- From the Jewish Scriptures: Joel 2:18-27
- Psalm 65 (see back of bulletin)
- From the Gospel: Luke 18:9-14
The Hymns this week are:
- 222 Come, Let Us Sing
- 227 For the Fruit of All Creation
- 299 Teach Me, God, to Wonder
- 312 Praise with Joy the World’s Creator
The sermon title is A World of Abundance
Early Thoughts: How do you see the world? When you look around do you notice the things you lack or the things you have in abundance? How does what you see affect how you act?
Each of us has a choice. We can look at the world through a lens set to see abundance or through a lens set to see scarcity. And those lenses really do change what we see. It is sort of like the difference between an optimist and a pessimist. The optimist sees a pile of manure and gets excited--there just must be a horse around. A pessimist looks at the same pile and only sees a lot of messy, smelly, tiring work.

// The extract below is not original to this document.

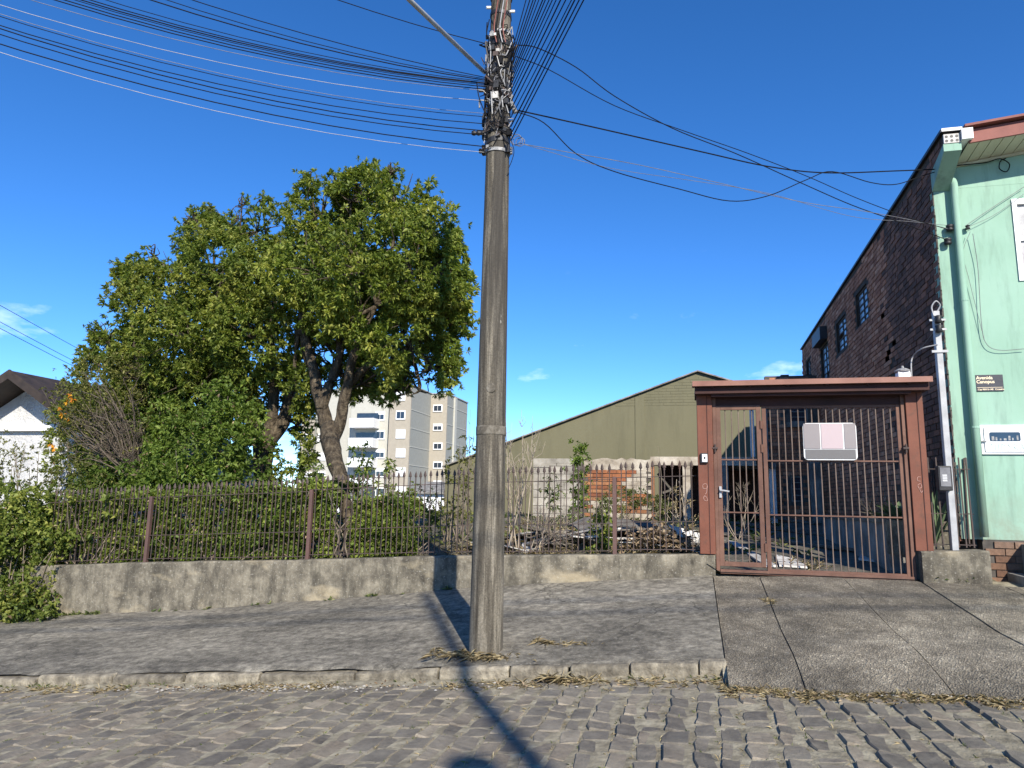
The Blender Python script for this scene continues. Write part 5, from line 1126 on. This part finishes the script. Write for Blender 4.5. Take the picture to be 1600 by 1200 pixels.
def twigs(label, root_, tips_, Y, r=.012, mt=TWIGL, n=5, name='bare_sapling', seed=1, spread=.35):
    rg = np.random.default_rng(seed); p0 = atY(*root_, Y); p0[2] = min(p0[2], lot_z(p0[0], Y)); t = thing(name, label, 'sapling', p0); 
    for (u, v) in tips_:
        m = MB(); e = atY(u, v, Y+rg.uniform(-.3, .3)); s0_ = p0+rg.normal(size=3)*[.07, .07, 0]; S = crom([s0_, s0_+(e-s0_)*.5+rg.normal(size=3)*.05+[0, 0, .06], e], 8); m.tube(S, [r*(1-.9*i/len(S)) for i in range(len(S))], 5)
        for k in range(n):
            i = rg.integers(4, len(S)-2); q = S[i]; d = unit(unit(e-s0_)+rg.normal(size=3)*spread); L = rg.uniform(.25, .6)*(1-i/len(S))*1.6; m.tube([q, q+d*L*.5+rg.normal(size=3)*.02, q+d*L], [r*.4, r*.28, r*.12], 4)
            for k2 in range(2):
                d2 = unit(d+rg.normal(size=3)*spread); m.tube([q+d*L*.5, q+d*L*.5+d2*L*.4], [r*.22, r*.1], 3)
        m.build('branch', mt, t, True)
twigs('fan of pale bare stems right of the utility pole behind the fence', (806, 862), [(800, 660), (815, 640), (832, 650), (845, 670), (795, 690), (822, 690), (790, 640)], 10.3, .012, n=9, seed=4)
twigs('thin grey bare twigs showing left of the utility pole', (728, 800), [(735, 640), (726, 655), (742, 660), (718, 690)], 13, .011, n=8, seed=5, mt=TWIG)
twigs('dry brown brushwood piled right of the pole bare stems', (830, 862), [(850, 800), (870, 815), (880, 830), (840, 790), (895, 842), (860, 840), (845, 815), (885, 815)], 10.2, .009, n=12, seed=6, name='brushwood', spread=.7)
twigs('grey bare twig shrub inside the gate beside the agave', (1400, 800), [(1365, 758), (1350, 770), (1380, 745), (1340, 780), (1392, 740)], 11.3, .008, n=7, seed=7, mt=TWIG, name='twig_shrub')
twigs('dry stalks standing inside the narrow gate', (1160, 825), [(1140, 775), (1150, 760), (1165, 755), (1178, 765), (1187, 780), (1132, 790)], 13.5, .008, n=4, seed=8, name='dry_stalks')
twigs('thin dry stalk rising above the ruined wall top', (1030, 790), [(1028, 697)], 16.5, .012, n=1, seed=9, mt=TWIG, name='dry_stalk')
# agave, sansevieria
def agave(label, c, n, L, wd, name, up=.6, mt=AGAVEM):
    t = thing(name, label, 'plant', c)
    for i in range(n):
        a = 2.4*i+RNG.normal()*.2; el = up+.8*(i/n)*RNG.uniform(.7, 1.1); d = np.array([math.cos(a)*math.cos(el), math.sin(a)*math.cos(el), math.sin(el)]); l_ = L*RNG.uniform(.75, 1.1)
        s = unit(np.cross(d, [0, 0, 1])); u = np.cross(s, d); m = MB(); vs = []
        for k in range(6):
            f = k/5; p = np.array(c)+d*l_*f-np.array([0, 0, .22*l_*f*f]); w_ = wd*math.sin(.35+f*2.6)*(1-.15*f)*.5 if k < 5 else .002
            vs += [p-s*w_+u*w_*.5, p-u*.012*(1-f), p+s*w_+u*w_*.5]
        m.add(vs, [(k*3+j, k*3+j+1, k*3+j+4, k*3+j+3) for k in range(5) for j in (0, 1)]); m.build('leaf', mt, t, True)
    return t
agave('pale striped agave growing in the planter behind the gate', atY(1404, 814, 10.25)+[0, 0, .0], 22, .44, .085, 'agave', .35)
agave('upright striped sword-leaved plant behind the short side fence', atY(1461, 850, 9.9), 14, .85, .07, 'sword_plant', 1.05)
# grass, straw, dead leaves, pebbles (nobody could count these)
def scatter_blades(name, pts, L, wd, mt, n=7, up=.7, kind='stuff', label=None, spread=.6):
    T = np.array(pts); D = np.c_[RNG.normal(size=len(T))*.3, RNG.normal(size=len(T))*.3, np.full(len(T), up)]
    P, d, ln, w_ = tufts(T, D, n, spread, L, wd/L, .5, .1); d[:, 2] = np.abs(d[:, 2])*up
    o = leaf_obj(name, P, d, ln, w_, mt, None, None, .1, .25, org=T[0]); tag(o, label, None, None, kind); return o
pts = []
for i in range(900):
    x_ = RNG.uniform(-8, .6) if i < 470 else RNG.uniform(.2, 2.6); b_ = KY-.05 if x_ < .25 else RB(x_)
    f = mnoise.noise((x_*.9, 3, 0)); 
    if f < -.12 and x_ < -2.2: continue
    y_ = b_-abs(RNG.normal())*.10*(1+max(0, f)); pts.append((x_, y_, road_z(x_)+.004))
scatter_blades('dry_grass', pts, .065, .0034, STRAW, 12, .25, label='dry straw and cut grass lying along the gutter', spread=.9)
pts = [(x_, KY-.02-abs(RNG.normal())*.04, road_z(x_)) for x_ in np.concatenate([RNG.uniform(-8.5, -5, 70), RNG.uniform(-.8, .5, 14), RNG.uniform(-5, -1, 14)])]
scatter_blades('gutter_grass', pts, .06, .006, LF_WEED, 7, .8, label='short green grass sprouting along the kerb')
pts = []
for s in stones[:700]:
    for k in range(3):
        if RNG.random() < .55+.5*max(0, mnoise.noise((s[0]*.8, s[1]*.8, 4))): 
            x_, y_ = (s[0]+s[2]*.079, s[1]+RNG.uniform(-.12, .12)) if RNG.random() < .7 else (s[0]+RNG.uniform(-.07, .07), s[1]+s[3]*.124)
            pts.append((x_, y_, road_z(x_)-.012))
scatter_blades('joint_grass', pts, .030, .004, LF_WEED, 6, .7, label='tiny grass growing in the joints between cobbles')
pts = [(-1.9+RNG.normal()*.28, 6.72+RNG.normal()*.06, walk_z(-1.9, 6.72)+.012) for i in range(60)]+[(-1.5+RNG.uniform(0, .7), 7.05+RNG.normal()*.05, walk_z(-1.3, 7.05)+.01) for i in range(26)]+[(-1.0+RNG.normal()*.15, 6.38+RNG.normal()*.03, road_z(-1)+.02) for i in range(40)]
scatter_blades('pole_straw', pts, .10, .0034, STRAW, 11, .2, label='dry straw caught around the foot of the pole', spread=.9)
a = atY(1205, 960, 8.3); pts = [(a[0]+RNG.normal()*.03, 8.3+RNG.normal()*.12, ramp_z(a[0], 8.3)+.0) for i in range(16)]
scatter_blades('ramp_grass', pts, .05, .0035, STRAW, 14, .5, label='straw-coloured grass tuft in the ramp joint')
pts = [(RNG.uniform(1.2, 1.75), 10.2+RNG.normal()*.2, lot_z(1.5, 10.2)+.01) for i in range(14)]
scatter_blades('drive_grass', pts, .16, .006, STRAW, 8, .8, label='yellow grass tuft on the driveway behind the gate')
pts = [(x_, 9.40+RNG.uniform(-.05, .03), wall_foot(x_)+.02) for x_ in RNG.uniform(2.65, 3.3, 26)]+[(x_, 9.40, walk_z(x_, 9.42)) for x_ in np.concatenate([RNG.uniform(-9.4, -8.7, 26), RNG.uniform(-4.35, -4.2, 5), RNG.uniform(-8, -3, 14)])]
scatter_blades('wall_foot_weeds', pts, .07, .02, LF_WEED, 7, .8, label='small weeds along the foot of the low wall')
pts = [(RNG.uniform(-3.6, .05), RNG.uniform(9.75, 16), 0) for i in range(900)]; pts = [(a, b_, lot_z(a, b_)) for a, b_, c in pts]
scatter_blades('lot_grass', pts, .16, .008, STRAW, 6, .6, label='dry grass over the empty lot')
pts = [(RNG.uniform(-12, 2), RNG.uniform(11, 20), 0) for i in range(900)]; pts = [(a, b_, lot_z(a, b_)) for a, b_, c in pts]
scatter_blades('lot_weeds', pts, .17, .02, LF_WEED, 6, .8, label='low green weeds over the empty lot')
def flat_leaves(name, pts, L, mt, label):
    T = np.array(pts); D = np.c_[RNG.normal(size=len(T)), RNG.normal(size=len(T)), RNG.normal(size=len(T))*.3]; tag(leaf_obj(name, T, D, L*RNG.uniform(.6, 1.3, len(T)), L*.5, mt, None, None, .3, .1, org=T[0]), label, kind='stuff')
pts = [(x_, (KY-.06 if x_ < .25 else RB(x_))-abs(RNG.normal())*.14, road_z(x_)+.012) for x_ in RNG.uniform(-5.5, 2.6, 420)]
scatter_blades('joint_straw', [(s[0]+s[2]*.079, s[1]+RNG.uniform(-.13, .13), road_z(s[0])+.001) for s in stones[:700] for k in range(3) if RNG.random() < .5], .035, .0035, STRAW, 6, .4, label='bits of straw caught between the cobbles')
flat_leaves('gutter_leaves', pts, .035, DEADLF, 'dead leaves gathered along the gutter')
pts = [(RNG.normal(-.42, .28), RNG.uniform(9.75, 10.6), 0) for i in range(700)]; pts = [(a, b_, lot_z(a, b_)+abs(RNG.normal())*.09+.14*math.exp(-((a+.42)/.3)**2)) for a, b_, c in pts]
flat_leaves('leaf_litter', pts, .09, DEADLF, 'heap of curled dead leaves behind the fence near the gate')
m = MB()
for i in range(260):                                # crumbled lime and chips in the gutter
    x_ = RNG.choice([RNG.normal(-4.6, .7), RNG.normal(-3.0, .8), RNG.uniform(.6, 2.8)]); y_ = (KY-.22+RNG.normal()*.07) if x_ < .2 else RB(x_)-abs(RNG.normal())*.05; s_ = RNG.uniform(.004, .016); c = np.array([x_, y_, road_z(x_)+.008])
    vs = [c+np.array([math.cos(k*1.57+i)*s_*1.4, math.sin(k*1.57+i)*s_*1.4, RNG.uniform(-.2, .2)*s_]) for k in range(4)]+[c+[0, 0, s_*.7]]; m.add(vs, [(0, 1, 4), (1, 2, 4), (2, 3, 4), (3, 0, 4)])
tag(m.build('gutter_gravel', BLOCKM), 'white chips of mortar crumbled along the gutter', kind='stuff')
# rubble heap behind the fence
rg = np.random.default_rng(12)
def heap(x, y): return .30*math.exp(-((x+1.3)/1.3)**2-((y-11.2)/.9)**2)
for i in range(46):
    x_, y_ = rg.uniform(-2.9, .0), rg.uniform(9.95, 12.4); L, W_ = rg.uniform(.5, 1.5), rg.uniform(.08, .32); a = rg.normal()*.5+(0 if rg.random() < .75 else 1.4); tl = rg.normal()*.10
    z_ = lot_z(x_, y_)+heap(x_, y_)*rg.uniform(.3, 1.1)+.03; d = np.array([math.cos(a), math.sin(a), tl]); s = np.array([-math.sin(a), math.cos(a), rg.normal()*.2-.1]); c = np.array([x_, y_, z_]); th = rg.uniform(.008, .03); nn = 5; m = MB(); vs = []
    wv = rg.choice([0, .012])
    for k in range(nn+1):
        f = -.5+k/nn; 
        for t_ in (-.5, .5): p = c+d*L*f+s*W_*t_*(1+rg.normal()*.06)+[0, 0, wv*(-1)**k-.10*L*f*f]; vs += [p, p+[0, 0, th]]
    fs = []
    for k in range(nn): o_ = k*4; fs += [(o_+1, o_+3, o_+7, o_+5), (o_, o_+4, o_+6, o_+2), (o_, o_+1, o_+5, o_+4), (o_+2, o_+6, o_+7, o_+3)]
    fs += [(0, 2, 3, 1), (nn*4, nn*4+1, nn*4+3, nn*4+2)]; m.add(vs, fs); pale = rg.random() < .28
    tag(m.build('broken_board', PALEB if pale else RUBBLE, org=c), 'pale broken board lying in the rubble heap behind the fence' if pale else 'weathered grey board lying in the rubble heap behind the fence', 'board', 'boards in the rubble heap')
def ground_hit(quad):
    o = []
    for u, v in quad:
        d = ray(u, v); t = 9.75/d[1]
        while t < 19/d[1] and (EYE+d*t)[2] > lot_z(*(EYE+d*t)[:2]): t += .02
        o.append(EYE+d*t)
    return o
for lb, quad, Y, mt in (('large pale sheet leaning beside the left gate column behind the fence', [(1045, 822), (1100, 838), (1112, 862), (1075, 850)], 10.4, PALEB), ('long white panel lying inside the narrow gate', [(1137, 849), (1150, 851), (1215, 890), (1196, 890)], None, PALEB), ('pale broken panel lying across the car gate foot', [(1212, 872), (1245, 880), (1262, 892), (1218, 889)], None, PALEB), ('white plank end lying at the right of the driveway', [(1345, 873), (1372, 876), (1370, 882), (1342, 879)], None, PALEB)):
    if Y: P = [atY(u, v, Y+.3*i*(i < 3)) for i, (u, v) in enumerate(quad)]
    else: P = [q+[0, 0, .03] for q in ground_hit(quad)]
    tag(MB().prism(P, (0, .012, .025)).build('fallen_panel', mt, org=P[0]), lb, 'panel')
for lb, A, B_, w_ in (('long grey plank lying across the driveway behind the gate', (1130, 838, 1.02), (1350, 866, .93), .12), ('second grey plank lying higher on the driveway', (1150, 820, 1.12), (1330, 845, 1.0), .10), ('dark timber lying by the door of the ruin', (1180, 806, 1.2), (1275, 822, 1.15), .14)):
    A, B_ = ground_hit([A[:2], B_[:2]]); tag(MB().bar(A+[0, 0, .05], B_+[0, 0, .05], w_, .04).build('plank', RUBBLE, org=A), lb, 'plank')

Some days it is very hard to see the abundance. Sometimes our lives seem to be nothing but scarcity. Certainly the advertising industry would like us to believe that. "If you only have ______ you will be happy" they say. The ads we see every day continually tell us that we are lacking something.
And of course sometimes life throws us a curve that makes it really easy to become convinced not only of scarcity now but ongoing times of scarcity. Say, for example, the closing of a major employer.

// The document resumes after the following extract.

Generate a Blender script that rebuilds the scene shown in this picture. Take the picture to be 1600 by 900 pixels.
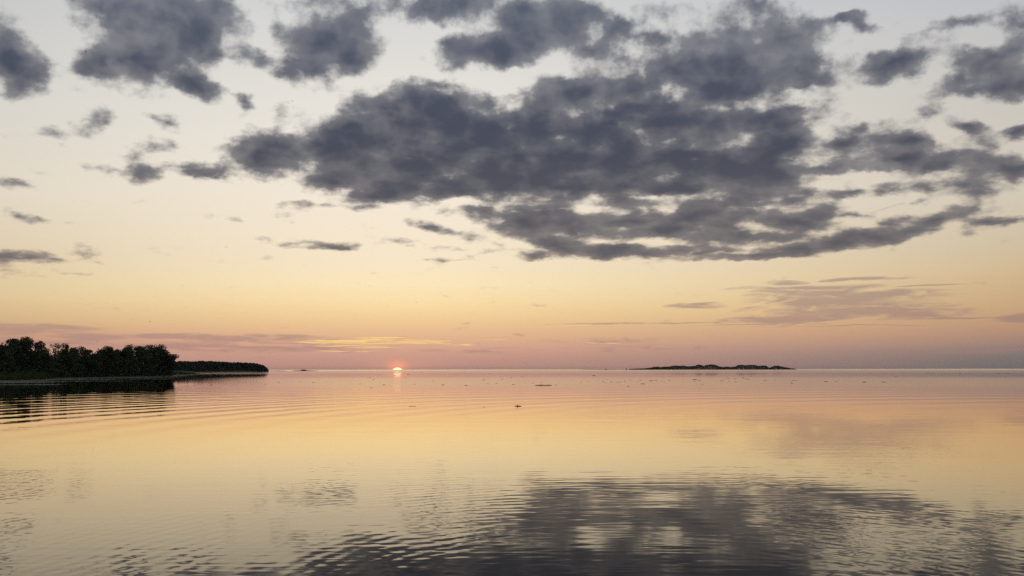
import bpy, bmesh, math, random
import numpy as np
from mathutils import Vector, Matrix

R = math.radians
sc = bpy.context.scene
for o in list(bpy.data.objects):
    bpy.data.objects.remove(o)

# ---------------------------------------------------------------- camera
CAM_H = 3.0
PITCH, ROLL, FPX = R(4.667), -0.0015, 1600 * 35 / 36
FW = Vector((0, math.cos(PITCH), math.sin(PITCH)))
RT0, UP0 = Vector((1, 0, 0)), Vector((0, -math.sin(PITCH), math.cos(PITCH)))
RT = RT0 * math.cos(ROLL) + UP0 * math.sin(ROLL)
UP = UP0 * math.cos(ROLL) - RT0 * math.sin(ROLL)
cd = bpy.data.cameras.new('camera')
cam = bpy.data.objects.new('camera', cd)
sc.collection.objects.link(cam)
cd.lens, cd.sensor_width, cd.clip_start, cd.clip_end = 35, 36, 0.1, 200000
cam.matrix_world = Matrix(((RT.x, UP.x, -FW.x, 0), (RT.y, UP.y, -FW.y, 0), (RT.z, UP.z, -FW.z, CAM_H), (0, 0, 0, 1)))
sc.camera = cam


def pdir(px, py):
    """direction in the world seen at a place of the 1600 x 900 photograph (used to survey the place)"""
    return (FW + RT * ((px - 800) / FPX) + UP * ((450 - py) / FPX)).normalized()


def azel(px, py):
    d = pdir(px, py)
    return math.atan2(d.x, d.y), math.asin(d.z)


def at(px, dist):
    """ground position at that distance (metres along Y) under a photo column"""
    d = pdir(px, 577)
    return Vector((d.x / d.y * dist, dist, 0))


def ztop(py, px, dist):
    d = pdir(px, py)
    return CAM_H + d.z / d.y * dist


def lin(c):
    return tuple((v / 255 / 12.92) if v / 255 <= 0.04045 else ((v / 255 + 0.055) / 1.055) ** 2.4 for v in c)


# ---------------------------------------------------------------- render, exposure
sc.view_settings.view_transform = 'Standard'
sc.view_settings.look = 'None'
sc.view_settings.exposure = 0
sc.view_settings.gamma = 1
sc.view_settings.use_curve_mapping = False
sc.render.engine = 'CYCLES'
cy = sc.cycles
cy.max_bounces = 4
cy.diffuse_bounces = 1
cy.glossy_bounces = 3
cy.transparent_max_bounces = 4
cy.sample_clamp_indirect = 4
cy.sample_clamp_direct = 0
cy.use_denoising = False
cy.use_adaptive_sampling = True
cy.adaptive_threshold = 0.008
cy.adaptive_min_samples = 40
cy.blur_glossy = 0

# ---------------------------------------------------------------- node helpers


class NT:
    def __init__(self, tree):
        self.t = tree
        self.n = tree.nodes
        self.l = tree.links

    def node(self, kind, **kw):
        n = self.n.new(kind)
        for k, v in kw.items():
            setattr(n, k, v)
        return n

    def put(self, sock, v):
        if isinstance(v, bpy.types.NodeSocket):
            self.l.new(v, sock)
        elif v is not None:
            if hasattr(sock.default_value, '__len__'):
                v = tuple(v) if hasattr(v, '__len__') else (v,) * len(sock.default_value)
                if len(sock.default_value) == 4 and len(v) == 3:
                    v = v + (1,)
            sock.default_value = v

    def m(self, op, a, b=None, c=None, clamp=False):
        n = self.node('ShaderNodeMath', operation=op, use_clamp=clamp)
        for i, v in enumerate((a, b, c)):
            self.put(n.inputs[i], v)
        return n.outputs[0]

    def vm(self, op, a, b=None, c=None):
        n = self.node('ShaderNodeVectorMath', operation=op)
        for i, v in enumerate((a, b, c)):
            if v is not None:
                self.put(n.inputs[i], v)
        return n.outputs[1] if op in ('LENGTH', 'DOT_PRODUCT', 'DISTANCE') else n.outputs[0]

    def ss(self, x, a, b, lo=0.0, hi=1.0, kind='SMOOTHSTEP'):
        n = self.node('ShaderNodeMapRange', interpolation_type=kind, clamp=True)
        self.put(n.inputs[0], x)
        for i, v in enumerate((a, b, lo, hi)):
            self.put(n.inputs[i + 1], v)
        return n.outputs[0]

    def xyz(self, x=0, y=0, z=0):
        n = self.node('ShaderNodeCombineXYZ')
        for i, v in enumerate((x, y, z)):
            self.put(n.inputs[i], v)
        return n.outputs[0]

    def sep(self, v):
        n = self.node('ShaderNodeSeparateXYZ')
        self.put(n.inputs[0], v)
        return n.outputs

    def mix(self, f, a, b, blend='MIX'):
        n = self.node('ShaderNodeMix', data_type='RGBA', blend_type=blend)
        self.put(n.inputs[0], f)
        self.put(n.inputs[6], a)
        self.put(n.inputs[7], b)
        return n.outputs[2]

    def noise(self, vec, scale, detail=2, rough=0.5, dims='2D', dist=0.0, lac=2.0):
        n = self.node('ShaderNodeTexNoise', noise_dimensions=dims)
        self.put(n.inputs['Vector'], vec)
        n.inputs['Scale'].default_value = scale
        n.inputs['Detail'].default_value = detail
        n.inputs['Roughness'].default_value = rough
        n.inputs['Lacunarity'].default_value = lac
        n.inputs['Distortion'].default_value = dist
        return n.outputs

    def ramp(self, f, stops, interp='LINEAR'):
        n = self.node('ShaderNodeValToRGB')
        cr = n.color_ramp
        cr.interpolation = interp
        stops = sorted(stops)
        while len(cr.elements) < len(stops):
            cr.elements.new(0.5)
        for e, (p, c) in zip(cr.elements, stops):
            e.position = p
        for e, (p, c) in zip(cr.elements, stops):
            e.position = p
            e.color = tuple(c) + (1,)
        self.put(n.inputs[0], f)
        return n.outputs[0]


# ---------------------------------------------------------------- world: sky, its clouds, the setting sun
SUN_AZ, SUN_EL = azel(621, 577.3)
world = bpy.data.worlds.new('World')
sc.world = world
world.use_nodes = True
world.cycles.sampling_method = 'MANUAL'
world.cycles.sample_map_resolution = 256
w = NT(world.node_tree)
w.n.clear()
tc = w.node('ShaderNodeTexCoord')
D = tc.outputs['Generated']
dx, dy, dz = w.sep(D)
az = w.m('ARCTAN2', dx, dy)
el = w.m('ARCSINE', dz)
ela = w.m('MAXIMUM', el, 0.0)

EL_MAX = R(24)
fac = w.m('DIVIDE', ela, EL_MAX)


def sky_ramp(px, table):
    return w.ramp(fac, [(min(1, max(0, azel(px, y)[1] / EL_MAX)), lin(c)) for y, c in table])


ramp_sun = sky_ramp(640, [(577, (196, 147, 133)), (560, (203, 155, 138)), (545, (217, 167, 143)), (526, (229, 184, 146)),
                          (508, (238, 199, 150)), (490, (247, 213, 159)), (470, (252, 225, 173)), (445, (253, 232, 189)),
                          (410, (249, 232, 201)), (370, (248, 233, 208)), (310, (246, 235, 217)), (240, (240, 233, 221)), (150, (233, 229, 221)),
                          (50, (221, 220, 217)), (-40, (207, 208, 209))])
ramp_left = sky_ramp(20, [(577, (186, 141, 130)), (550, (192, 148, 132)), (525, (202, 155, 128)), (510, (209, 170, 131)), (497, (216, 182, 139)),
                          (480, (221, 191, 147)), (463, (226, 201, 156)), (435, (226, 205, 165)), (390, (226, 208, 177)),
                          (300, (229, 219, 200)), (150, (219, 216, 208)), (10, (205, 205, 204)), (-40, (199, 201, 204))])
ramp_right = sky_ramp(1585, [(577, (114, 109, 108)), (562, (123, 115, 112)), (548, (139, 124, 116)), (535, (163, 134, 121)), (518, (183, 144, 121)),
                             (500, (193, 156, 124)), (480, (202, 167, 129)), (450, (207, 178, 138)), (420, (212, 187, 149)),
                             (375, (210, 194, 166)), (300, (213, 203, 185)), (150, (204, 200, 192)), (20, (197, 197, 199)), (-40, (190, 192, 197))])
wl = w.ss(az, SUN_AZ, azel(0, 577)[0], kind='LINEAR')
wl = w.m('POWER', wl, 1.6)
wr = w.ss(az, SUN_AZ + R(1.5), azel(1600, 577)[0], kind='LINEAR')
wr = w.m('POWER', wr, 1.25)
sky = w.mix(wr, w.mix(wl, ramp_sun, ramp_left), ramp_right)
# far round from the sunset the sky goes dusky blue
away = w.ss(w.m('ABSOLUTE', w.m('SUBTRACT', az, SUN_AZ)), R(45), R(130))
sky = w.mix(away, sky, lin((118, 128, 148)))
up_f = w.ss(el, R(24), R(65))
sky = w.mix(up_f, sky, lin((128, 142, 170)))
# the physical sky takes part too
nish = w.node('ShaderNodeTexSky', sky_type='NISHITA', sun_disc=False)
nish.sun_elevation = R(0.4)
nish.sun_rotation = SUN_AZ
nish.altitude = 0
nish.air_density, nish.dust_density, nish.ozone_density = 1.0, 2.5, 1.5
nsk = w.mix(1.0, nish.outputs[0], (0.1, 0.1, 0.1, 1), 'MULTIPLY')
sky = w.mix(0.03, sky, nsk)

# glow of thick air around the sun
sund = Vector((math.sin(SUN_AZ) * math.cos(SUN_EL), math.cos(SUN_AZ) * math.cos(SUN_EL), math.sin(SUN_EL)))
sx = w.m('MULTIPLY', w.m('SUBTRACT', az, SUN_AZ), 1 / R(4.2))
sy = w.m('MULTIPLY', w.m('SUBTRACT', el, SUN_EL), 1 / R(1.4))
gl = w.m('POWER', w.m('SUBTRACT', 1.0, w.m('SQRT', w.m('ADD', w.m('MULTIPLY', sx, sx), w.m('MULTIPLY', sy, sy))), clamp=True), 2.2)
sky = w.mix(1.0, sky, w.mix(gl, (0, 0, 0), (0.20, 0.05, 0.01)), 'ADD')
sx = w.m('MULTIPLY', w.m('SUBTRACT', az, SUN_AZ), 1 / R(0.95))
sy = w.m('MULTIPLY', w.m('SUBTRACT', el, SUN_EL), 1 / R(0.75))
gl = w.m('POWER', w.m('SUBTRACT', 1.0, w.m('SQRT', w.m('ADD', w.m('MULTIPLY', sx, sx), w.m('MULTIPLY', sy, sy))), clamp=True), 1.6)
sky = w.mix(1.0, sky, w.mix(gl, (0, 0, 0), (0.55, 0.13, 0.0)), 'ADD')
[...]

The people Joel was speaking to understood this. They were dealing with a famine. WHen you have no food life is hard. But all of a sudden Joel promises that they will know a time of great abundance. I wonder how easy it was for them to believe it?
Our faith story promises us life, and that in abundance. The challenge is to see what we have in abundance each and every day. The Global Rich List tells us that we are all recipients of more abundance than we know ($28 000 annual income puts one in the top 10%). We can, if we choose,look at the world and see great abundance. We can, look past the scarcity messages (and realities). And we benfeit when we do that.
How we view the world affects how we interact with the world. When we look around and see that things are scarce our common reaction is to hold tightly to what we have and to fight strongly to get more. But when we look around and see great abundance we atuomatically feel more inclined to share the wealth. WE end up being happier, more at ease, more relaxed. Living life in a scarcity mode is tense and worrisome. Living in an abundance mode makes it easier to deal with what life throws at us.
We will nto always have everything we want. Sometimes we won't always have what we need. But we still can choose to focus on what we lack or on what we have in abundance. What choice will you make?